Threshold adjustment of receiver chip to achieve a data rate >66 Gbit/sec in point to point interconnect

In multi-Gbps chip-to-chip signalling, the transmitter clock jitter limits the maximum possible data speed for a required Bit Error Rate (BER). If the communicating channel between transmitter and receiver is lossy and noisy, the waveform of the driven signal, detected at the receiver chip changes completely due to the properties of channel made of copper interconnect. The reflection noise, generated at various points of the channel due to impedance mismatch, makes identification of the signal very difficult at the receiver. Due to that, it is challenging to send high frequency signals (pulse width of 100 psec corresponding to > 10 Gbit / sec data rate) between two chips in manufacturable environment for high volume products with various process parameters.
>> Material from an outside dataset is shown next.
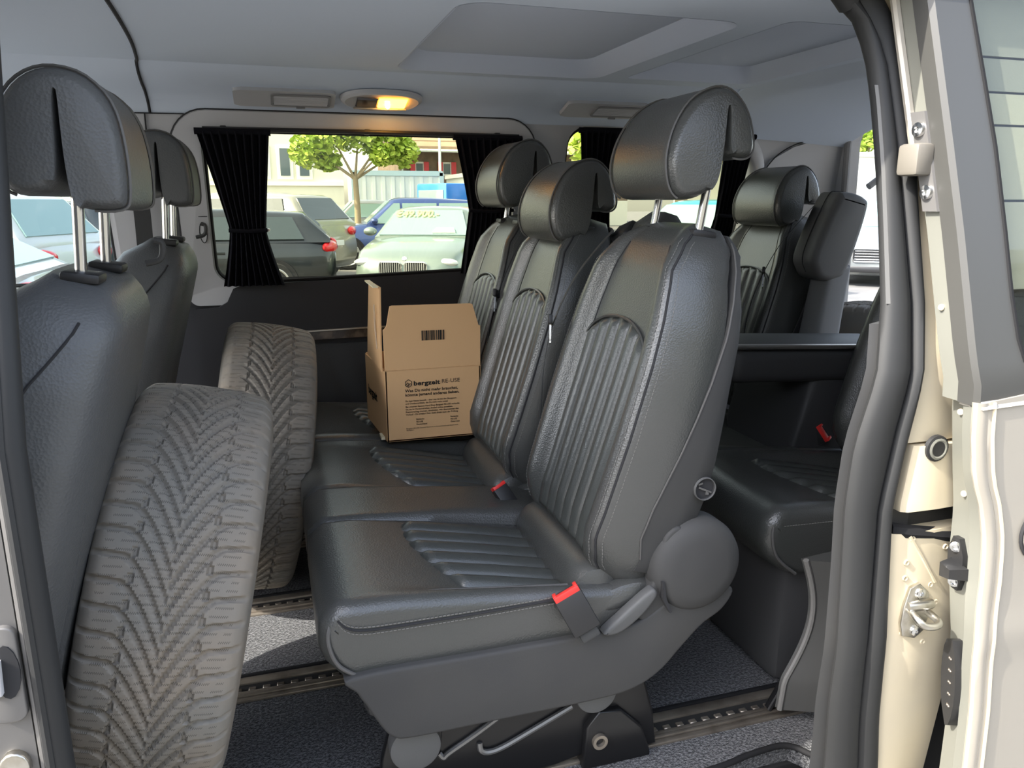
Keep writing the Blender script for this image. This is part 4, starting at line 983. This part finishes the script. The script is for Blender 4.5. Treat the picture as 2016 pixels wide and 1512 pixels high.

In this work, we have discussed two methods of defining threshold voltage of receiver chip by which it is possible to send a square pulse of 15 picoseconds or less width (that may corresponds to 66 Gbit/sec or more) over a unmatched lossy channel. The receiver chip of proposed method uses a comparator, which is fed by the received oscillatory signal (Signal-A) and RC delayed version (Signal-B) of it. In order to avoid needless switching at the output, we also have incorporated conventional comparator hysteresis loop such that the feedback path will control the threshold depending on the comparator output.